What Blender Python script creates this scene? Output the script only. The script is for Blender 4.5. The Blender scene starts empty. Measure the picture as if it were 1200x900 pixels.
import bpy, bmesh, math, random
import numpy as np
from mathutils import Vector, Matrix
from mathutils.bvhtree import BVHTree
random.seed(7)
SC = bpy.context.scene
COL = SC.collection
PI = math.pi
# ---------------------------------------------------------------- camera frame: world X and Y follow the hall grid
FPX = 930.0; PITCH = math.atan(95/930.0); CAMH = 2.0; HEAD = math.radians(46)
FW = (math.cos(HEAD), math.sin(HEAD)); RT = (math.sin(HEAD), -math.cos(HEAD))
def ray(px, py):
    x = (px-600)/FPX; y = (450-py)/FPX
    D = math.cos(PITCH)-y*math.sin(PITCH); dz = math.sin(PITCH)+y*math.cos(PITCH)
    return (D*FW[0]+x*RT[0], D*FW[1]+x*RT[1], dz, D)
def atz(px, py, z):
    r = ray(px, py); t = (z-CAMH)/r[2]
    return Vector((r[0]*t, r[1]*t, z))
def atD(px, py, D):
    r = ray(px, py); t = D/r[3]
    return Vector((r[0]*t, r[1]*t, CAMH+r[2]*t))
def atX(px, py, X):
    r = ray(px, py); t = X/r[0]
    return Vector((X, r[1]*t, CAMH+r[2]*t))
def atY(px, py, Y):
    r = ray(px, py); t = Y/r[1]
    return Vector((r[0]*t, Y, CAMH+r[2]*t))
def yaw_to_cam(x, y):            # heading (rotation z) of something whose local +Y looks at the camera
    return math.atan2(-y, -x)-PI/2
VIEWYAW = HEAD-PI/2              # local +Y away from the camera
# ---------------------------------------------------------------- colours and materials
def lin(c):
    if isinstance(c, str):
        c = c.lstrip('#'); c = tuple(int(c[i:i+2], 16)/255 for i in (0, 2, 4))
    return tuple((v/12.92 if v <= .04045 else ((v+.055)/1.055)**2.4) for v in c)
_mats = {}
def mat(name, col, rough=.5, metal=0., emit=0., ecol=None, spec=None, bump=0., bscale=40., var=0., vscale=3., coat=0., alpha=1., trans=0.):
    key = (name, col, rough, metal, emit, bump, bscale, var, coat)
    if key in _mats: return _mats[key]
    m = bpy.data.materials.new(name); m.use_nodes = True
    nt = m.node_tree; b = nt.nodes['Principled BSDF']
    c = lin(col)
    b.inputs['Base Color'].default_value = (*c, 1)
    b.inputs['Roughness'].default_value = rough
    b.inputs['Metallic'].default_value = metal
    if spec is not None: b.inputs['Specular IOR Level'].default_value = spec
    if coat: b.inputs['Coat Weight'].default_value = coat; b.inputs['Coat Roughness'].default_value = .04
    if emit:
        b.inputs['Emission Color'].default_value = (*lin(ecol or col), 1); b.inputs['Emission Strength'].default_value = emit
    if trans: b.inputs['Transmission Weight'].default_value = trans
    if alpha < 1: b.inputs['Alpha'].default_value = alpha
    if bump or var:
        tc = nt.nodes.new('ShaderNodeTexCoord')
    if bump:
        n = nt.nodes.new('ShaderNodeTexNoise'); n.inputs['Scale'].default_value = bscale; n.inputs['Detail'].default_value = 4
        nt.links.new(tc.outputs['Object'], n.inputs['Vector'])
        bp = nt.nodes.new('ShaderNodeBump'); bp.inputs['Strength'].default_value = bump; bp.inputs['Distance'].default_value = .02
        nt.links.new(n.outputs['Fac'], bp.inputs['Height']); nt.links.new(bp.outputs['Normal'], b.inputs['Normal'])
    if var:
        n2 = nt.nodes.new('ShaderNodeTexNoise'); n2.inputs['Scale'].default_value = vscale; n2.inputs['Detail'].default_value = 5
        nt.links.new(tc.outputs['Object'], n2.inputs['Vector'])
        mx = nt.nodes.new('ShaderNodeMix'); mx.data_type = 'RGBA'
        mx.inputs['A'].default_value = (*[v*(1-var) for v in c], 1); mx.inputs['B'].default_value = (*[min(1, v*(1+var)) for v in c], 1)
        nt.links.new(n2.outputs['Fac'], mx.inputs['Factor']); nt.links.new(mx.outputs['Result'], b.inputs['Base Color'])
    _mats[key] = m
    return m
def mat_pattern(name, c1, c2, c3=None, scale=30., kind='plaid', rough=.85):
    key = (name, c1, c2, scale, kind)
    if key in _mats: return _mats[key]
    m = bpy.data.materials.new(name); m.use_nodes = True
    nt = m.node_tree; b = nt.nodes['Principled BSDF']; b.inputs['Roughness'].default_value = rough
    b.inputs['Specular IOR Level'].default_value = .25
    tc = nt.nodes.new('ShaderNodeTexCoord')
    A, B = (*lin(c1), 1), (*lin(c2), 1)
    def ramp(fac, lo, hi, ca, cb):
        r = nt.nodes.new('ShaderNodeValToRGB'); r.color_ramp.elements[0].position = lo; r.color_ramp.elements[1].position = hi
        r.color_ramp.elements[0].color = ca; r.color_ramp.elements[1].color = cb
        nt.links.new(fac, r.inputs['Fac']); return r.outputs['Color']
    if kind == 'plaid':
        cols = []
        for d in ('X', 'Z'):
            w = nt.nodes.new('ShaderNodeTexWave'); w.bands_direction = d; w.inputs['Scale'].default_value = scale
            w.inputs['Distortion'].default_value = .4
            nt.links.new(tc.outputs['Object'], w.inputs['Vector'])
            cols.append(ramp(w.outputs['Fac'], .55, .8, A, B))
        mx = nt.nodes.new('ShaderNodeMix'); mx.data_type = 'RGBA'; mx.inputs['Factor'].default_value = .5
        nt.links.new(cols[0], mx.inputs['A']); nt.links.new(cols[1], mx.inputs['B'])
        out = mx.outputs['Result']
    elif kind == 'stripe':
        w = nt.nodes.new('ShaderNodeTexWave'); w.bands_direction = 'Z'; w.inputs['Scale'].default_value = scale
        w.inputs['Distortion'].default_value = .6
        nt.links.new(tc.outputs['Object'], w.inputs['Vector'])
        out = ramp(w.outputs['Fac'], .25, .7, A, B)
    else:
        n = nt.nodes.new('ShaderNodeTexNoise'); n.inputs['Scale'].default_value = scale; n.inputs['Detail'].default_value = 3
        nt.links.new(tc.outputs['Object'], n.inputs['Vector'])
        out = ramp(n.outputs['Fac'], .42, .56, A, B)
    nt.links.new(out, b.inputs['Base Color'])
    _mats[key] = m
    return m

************

TASK INSTRUCTIONS –
Look through the listing and extract every line with "scene" in it.

SOLUTION TO THIS PROBLEM –
What Blender Python script creates this scene? Output the script only. The script is for Blender 4.5. The Blender scene starts empty. Measure the picture as if it were 1200x900 pixels.
SC = bpy.context.scene